### Provided material

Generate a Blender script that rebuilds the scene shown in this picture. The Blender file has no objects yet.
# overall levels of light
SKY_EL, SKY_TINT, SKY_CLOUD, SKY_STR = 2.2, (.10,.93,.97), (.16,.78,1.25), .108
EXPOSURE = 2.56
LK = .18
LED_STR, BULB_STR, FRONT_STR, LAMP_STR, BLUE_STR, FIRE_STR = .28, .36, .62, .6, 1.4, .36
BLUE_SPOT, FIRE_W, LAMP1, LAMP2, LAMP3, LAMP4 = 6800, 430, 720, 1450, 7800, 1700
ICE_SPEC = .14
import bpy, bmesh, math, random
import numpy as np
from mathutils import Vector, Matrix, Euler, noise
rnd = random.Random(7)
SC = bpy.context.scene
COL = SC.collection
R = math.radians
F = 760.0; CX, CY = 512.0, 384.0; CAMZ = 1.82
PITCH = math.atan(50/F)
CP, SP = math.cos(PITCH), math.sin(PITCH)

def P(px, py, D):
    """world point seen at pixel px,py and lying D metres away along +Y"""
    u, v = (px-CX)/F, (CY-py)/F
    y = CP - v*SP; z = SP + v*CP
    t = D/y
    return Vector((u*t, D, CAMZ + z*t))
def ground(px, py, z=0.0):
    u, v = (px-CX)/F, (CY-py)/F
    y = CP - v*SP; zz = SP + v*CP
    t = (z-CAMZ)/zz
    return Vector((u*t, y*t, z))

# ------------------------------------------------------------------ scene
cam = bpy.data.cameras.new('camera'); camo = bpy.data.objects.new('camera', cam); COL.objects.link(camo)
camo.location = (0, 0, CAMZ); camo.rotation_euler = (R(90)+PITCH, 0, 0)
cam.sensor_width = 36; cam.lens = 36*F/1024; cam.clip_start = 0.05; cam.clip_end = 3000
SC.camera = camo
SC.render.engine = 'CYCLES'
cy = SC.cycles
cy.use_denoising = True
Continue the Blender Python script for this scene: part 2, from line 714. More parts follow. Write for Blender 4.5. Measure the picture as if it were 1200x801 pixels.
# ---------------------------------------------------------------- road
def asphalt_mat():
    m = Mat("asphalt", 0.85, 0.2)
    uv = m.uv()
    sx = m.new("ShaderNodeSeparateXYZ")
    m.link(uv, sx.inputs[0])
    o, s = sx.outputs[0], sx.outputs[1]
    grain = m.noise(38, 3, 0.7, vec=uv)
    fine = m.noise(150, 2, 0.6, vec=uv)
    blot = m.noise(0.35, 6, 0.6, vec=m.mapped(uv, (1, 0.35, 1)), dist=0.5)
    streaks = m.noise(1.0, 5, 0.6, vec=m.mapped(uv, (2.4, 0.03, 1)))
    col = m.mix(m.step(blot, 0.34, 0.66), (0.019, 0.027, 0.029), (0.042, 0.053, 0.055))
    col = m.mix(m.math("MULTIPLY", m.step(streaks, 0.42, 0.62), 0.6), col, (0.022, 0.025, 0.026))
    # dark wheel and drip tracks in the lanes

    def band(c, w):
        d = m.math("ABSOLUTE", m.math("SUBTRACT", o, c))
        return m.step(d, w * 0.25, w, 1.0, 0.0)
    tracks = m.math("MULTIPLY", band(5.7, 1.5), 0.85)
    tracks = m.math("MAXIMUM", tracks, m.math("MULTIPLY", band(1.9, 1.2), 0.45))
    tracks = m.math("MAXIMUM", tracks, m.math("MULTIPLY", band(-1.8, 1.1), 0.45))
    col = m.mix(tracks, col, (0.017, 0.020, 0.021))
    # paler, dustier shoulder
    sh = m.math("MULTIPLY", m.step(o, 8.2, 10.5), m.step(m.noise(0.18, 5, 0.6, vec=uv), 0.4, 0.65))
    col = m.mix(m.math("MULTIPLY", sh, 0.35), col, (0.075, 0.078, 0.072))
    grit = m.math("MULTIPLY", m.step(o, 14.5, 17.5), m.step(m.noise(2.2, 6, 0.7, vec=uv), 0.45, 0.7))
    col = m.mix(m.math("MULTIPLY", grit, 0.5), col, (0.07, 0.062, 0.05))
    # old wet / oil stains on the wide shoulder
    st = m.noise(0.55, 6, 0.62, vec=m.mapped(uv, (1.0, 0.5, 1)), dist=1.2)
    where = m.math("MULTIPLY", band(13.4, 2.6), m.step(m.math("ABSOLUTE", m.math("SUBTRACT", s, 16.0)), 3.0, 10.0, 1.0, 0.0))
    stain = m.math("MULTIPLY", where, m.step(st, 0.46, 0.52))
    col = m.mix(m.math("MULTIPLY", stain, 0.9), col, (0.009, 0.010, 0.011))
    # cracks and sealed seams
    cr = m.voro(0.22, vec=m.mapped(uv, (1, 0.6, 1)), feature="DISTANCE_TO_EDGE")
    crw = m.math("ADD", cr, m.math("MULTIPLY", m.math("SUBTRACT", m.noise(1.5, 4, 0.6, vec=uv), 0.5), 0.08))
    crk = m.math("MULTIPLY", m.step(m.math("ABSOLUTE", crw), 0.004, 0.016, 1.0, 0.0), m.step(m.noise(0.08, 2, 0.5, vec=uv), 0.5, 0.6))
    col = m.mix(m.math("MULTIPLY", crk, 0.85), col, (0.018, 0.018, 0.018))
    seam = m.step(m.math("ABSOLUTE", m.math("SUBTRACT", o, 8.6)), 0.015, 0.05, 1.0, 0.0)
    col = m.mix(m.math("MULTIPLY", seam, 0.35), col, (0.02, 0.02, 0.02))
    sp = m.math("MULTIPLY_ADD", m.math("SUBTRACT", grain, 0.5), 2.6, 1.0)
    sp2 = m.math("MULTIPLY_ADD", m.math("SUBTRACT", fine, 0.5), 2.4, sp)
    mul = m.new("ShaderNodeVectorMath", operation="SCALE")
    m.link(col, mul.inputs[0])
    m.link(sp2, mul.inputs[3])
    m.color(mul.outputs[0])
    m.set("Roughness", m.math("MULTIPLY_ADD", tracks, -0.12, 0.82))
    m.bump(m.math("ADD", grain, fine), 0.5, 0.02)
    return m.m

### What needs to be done
Return the full listing, character for character.

### Task output
Generate a Blender script that rebuilds the scene shown in this picture. The Blender file has no objects yet.
# overall levels of light
SKY_EL, SKY_TINT, SKY_CLOUD, SKY_STR = 2.2, (.10,.93,.97), (.16,.78,1.25), .108
EXPOSURE = 2.56
LK = .18
LED_STR, BULB_STR, FRONT_STR, LAMP_STR, BLUE_STR, FIRE_STR = .28, .36, .62, .6, 1.4, .36
BLUE_SPOT, FIRE_W, LAMP1, LAMP2, LAMP3, LAMP4 = 6800, 430, 720, 1450, 7800, 1700
ICE_SPEC = .14
import bpy, bmesh, math, random
import numpy as np
from mathutils import Vector, Matrix, Euler, noise
rnd = random.Random(7)
SC = bpy.context.scene
COL = SC.collection
R = math.radians
F = 760.0; CX, CY = 512.0, 384.0; CAMZ = 1.82
PITCH = math.atan(50/F)
CP, SP = math.cos(PITCH), math.sin(PITCH)

def P(px, py, D):
    """world point seen at pixel px,py and lying D metres away along +Y"""
    u, v = (px-CX)/F, (CY-py)/F
    y = CP - v*SP; z = SP + v*CP
    t = D/y
    return Vector((u*t, D, CAMZ + z*t))
def ground(px, py, z=0.0):
    u, v = (px-CX)/F, (CY-py)/F
    y = CP - v*SP; zz = SP + v*CP
    t = (z-CAMZ)/zz
    return Vector((u*t, y*t, z))

# ------------------------------------------------------------------ scene
cam = bpy.data.cameras.new('camera'); camo = bpy.data.objects.new('camera', cam); COL.objects.link(camo)
camo.location = (0, 0, CAMZ); camo.rotation_euler = (R(90)+PITCH, 0, 0)
cam.sensor_width = 36; cam.lens = 36*F/1024; cam.clip_start = 0.05; cam.clip_end = 3000
SC.camera = camo
SC.render.engine = 'CYCLES'
cy = SC.cycles
cy.use_denoising = True
Continue the Blender Python script for this scene: part 2, from line 714. More parts follow. Write for Blender 4.5. Measure the picture as if it were 1200x801 pixels.
# ---------------------------------------------------------------- road
def asphalt_mat():
    m = Mat("asphalt", 0.85, 0.2)
    uv = m.uv()
    sx = m.new("ShaderNodeSeparateXYZ")
    m.link(uv, sx.inputs[0])
    o, s = sx.outputs[0], sx.outputs[1]
    grain = m.noise(38, 3, 0.7, vec=uv)
    fine = m.noise(150, 2, 0.6, vec=uv)
    blot = m.noise(0.35, 6, 0.6, vec=m.mapped(uv, (1, 0.35, 1)), dist=0.5)
    streaks = m.noise(1.0, 5, 0.6, vec=m.mapped(uv, (2.4, 0.03, 1)))
    col = m.mix(m.step(blot, 0.34, 0.66), (0.019, 0.027, 0.029), (0.042, 0.053, 0.055))
    col = m.mix(m.math("MULTIPLY", m.step(streaks, 0.42, 0.62), 0.6), col, (0.022, 0.025, 0.026))
    # dark wheel and drip tracks in the lanes

    def band(c, w):
        d = m.math("ABSOLUTE", m.math("SUBTRACT", o, c))
        return m.step(d, w * 0.25, w, 1.0, 0.0)
    tracks = m.math("MULTIPLY", band(5.7, 1.5), 0.85)
    tracks = m.math("MAXIMUM", tracks, m.math("MULTIPLY", band(1.9, 1.2), 0.45))
    tracks = m.math("MAXIMUM", tracks, m.math("MULTIPLY", band(-1.8, 1.1), 0.45))
    col = m.mix(tracks, col, (0.017, 0.020, 0.021))
    # paler, dustier shoulder
    sh = m.math("MULTIPLY", m.step(o, 8.2, 10.5), m.step(m.noise(0.18, 5, 0.6, vec=uv), 0.4, 0.65))
    col = m.mix(m.math("MULTIPLY", sh, 0.35), col, (0.075, 0.078, 0.072))
    grit = m.math("MULTIPLY", m.step(o, 14.5, 17.5), m.step(m.noise(2.2, 6, 0.7, vec=uv), 0.45, 0.7))
    col = m.mix(m.math("MULTIPLY", grit, 0.5), col, (0.07, 0.062, 0.05))
    # old wet / oil stains on the wide shoulder
    st = m.noise(0.55, 6, 0.62, vec=m.mapped(uv, (1.0, 0.5, 1)), dist=1.2)
    where = m.math("MULTIPLY", band(13.4, 2.6), m.step(m.math("ABSOLUTE", m.math("SUBTRACT", s, 16.0)), 3.0, 10.0, 1.0, 0.0))
    stain = m.math("MULTIPLY", where, m.step(st, 0.46, 0.52))
    col = m.mix(m.math("MULTIPLY", stain, 0.9), col, (0.009, 0.010, 0.011))
    # cracks and sealed seams
    cr = m.voro(0.22, vec=m.mapped(uv, (1, 0.6, 1)), feature="DISTANCE_TO_EDGE")
    crw = m.math("ADD", cr, m.math("MULTIPLY", m.math("SUBTRACT", m.noise(1.5, 4, 0.6, vec=uv), 0.5), 0.08))
    crk = m.math("MULTIPLY", m.step(m.math("ABSOLUTE", crw), 0.004, 0.016, 1.0, 0.0), m.step(m.noise(0.08, 2, 0.5, vec=uv), 0.5, 0.6))
    col = m.mix(m.math("MULTIPLY", crk, 0.85), col, (0.018, 0.018, 0.018))
    seam = m.step(m.math("ABSOLUTE", m.math("SUBTRACT", o, 8.6)), 0.015, 0.05, 1.0, 0.0)
    col = m.mix(m.math("MULTIPLY", seam, 0.35), col, (0.02, 0.02, 0.02))
    sp = m.math("MULTIPLY_ADD", m.math("SUBTRACT", grain, 0.5), 2.6, 1.0)
    sp2 = m.math("MULTIPLY_ADD", m.math("SUBTRACT", fine, 0.5), 2.4, sp)
    mul = m.new("ShaderNodeVectorMath", operation="SCALE")
    m.link(col, mul.inputs[0])
    m.link(sp2, mul.inputs[3])
    m.color(mul.outputs[0])
    m.set("Roughness", m.math("MULTIPLY_ADD", tracks, -0.12, 0.82))
    m.bump(m.math("ADD", grain, fine), 0.5, 0.02)
    return m.m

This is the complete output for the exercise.